Rio+20 welcomes heads of state, but change driven at local level

Leading up to the Rio+20 conference, there was skepticism an agreement on a green future could even be drafted before global leaders arrived. But real action is taking place at the community level.

Sergio Moraes/REUTERS
Brazil's President Dilma Rousseff (L) shaks hands with Sha Zukang (C), secretary-general of the Rio +20, as UN Secretary-General Ban Ki-Moon looks on at the opening of the Rio+20 United Nations sustainable development summit in Rio de Janeiro June 20.

The United Nations Conference on Sustainable Development, known as Rio +20, opened today with heads of state and top diplomats from around the globe converging in Brazil's sultry Rio de Janeiro.

Leading up to the conference, there was serious skepticism that an agreement on a green future for global leaders to mull over could even be drafted. Now that it has, with input from over 190 countries, there is criticism that the text doesn't go far enough. The 49-page document, called the Future We Want, can be read here. It addresses issues ranging from showing how a green economy contributes to sustainable development to the role gender equity plays. 

The Rio+20 players sought to maintain an upbeat mood as the most important environmental event of the year kicks off. “We think the text contains a lot of action,” said Rio+20 Secretary General Sha Zukang, in a UN press release. “And, if this action is implemented, with follow-up measures taken, it will indeed make a tremendous difference in generating positive global change.”

In the same statement, Brazilian Foreign Minister Antonio Patriota described the agreement as a blueprint for the future. “We are giving indications to the future, a new vision for the future. This is a common vision for the future, a vision for sustainable development. It was a puzzle that was not easy to complete.”

But the criticism is resounding. Activists want concrete goals, not just promises about promises. They are asking for governments to indicate specific target dates to phase out fossil fuel subsidies and define achievable actions for corporations.

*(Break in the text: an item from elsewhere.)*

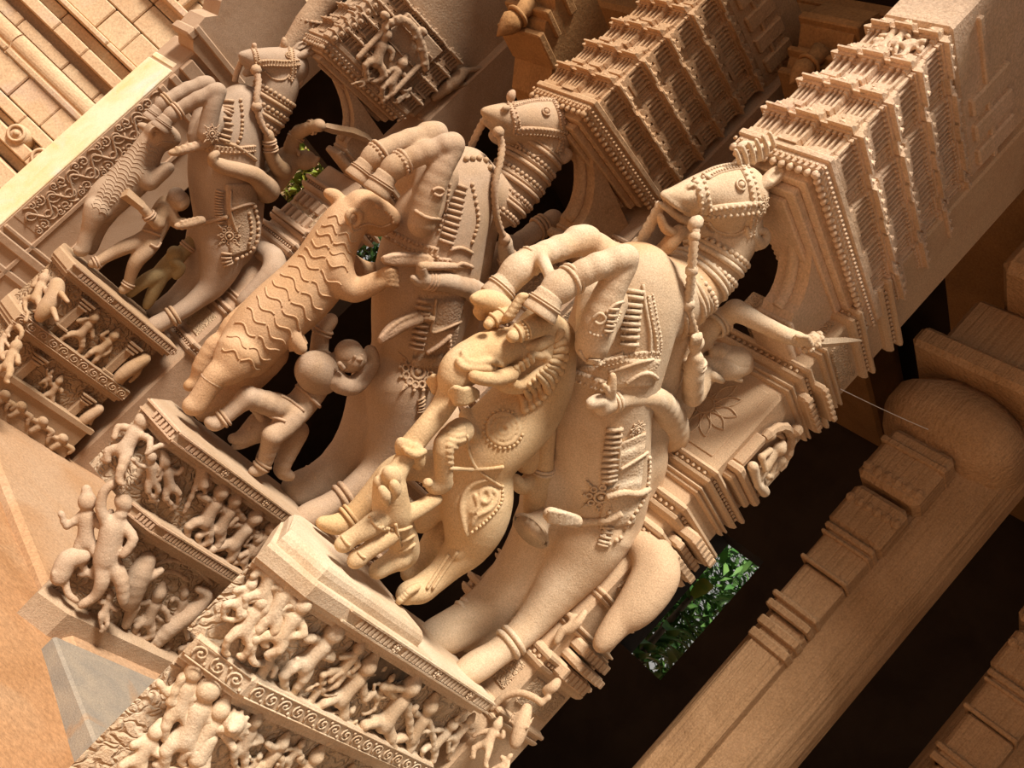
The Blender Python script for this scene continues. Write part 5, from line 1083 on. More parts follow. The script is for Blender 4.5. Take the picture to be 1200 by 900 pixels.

"This summit could be over before it's started. World leaders arriving tonight must start afresh. Rio+20 should be a turning point," said Oxfam spokesman Stephen Hale at the kick-off of the conference, held 20 years after the first earth summit in Rio in 1992.

Yet beyond the text and the debates over semantics, there is real discussion and action taking place. As Andrew Deutz, director of international government relations at The Nature Conservancy, put it in a statement: "There are two conferences going on here – they are half a mile apart physically and a universe apart in tone and potential impact. One is the negotiators who are rehashing old text and one is the communities, countries, and companies who are making tangible commitments to solve the sustainability challenges they face,” he said. "The real question is how to make the ideal of sustainable development real.”

It is in urban centers where perhaps most change can be made, as cities are responsible for 75 percent of the planet's greenhouse gases. And among them, it is megacities that face some of the gravest challenges. We recently wrote about the sustainability of megacities, looking specifically at Mexico City, Mumbai, and Lagos, Nigeria. The problems they face providing water for their citizens or disposing of waste are emblematic of the challenges the globe faces, and their solutions are key to the world's future well-being.

Cities are already implementing concrete measures, like switching to more efficient lighting or electric-powered transport. And they also have an edge over the Rio +20 negotiations, said Michael Bloomberg, New York City's mayor, at a side event on cities in Rio. They "aren't arguing with each other,” he said. “We're going out there and making progress."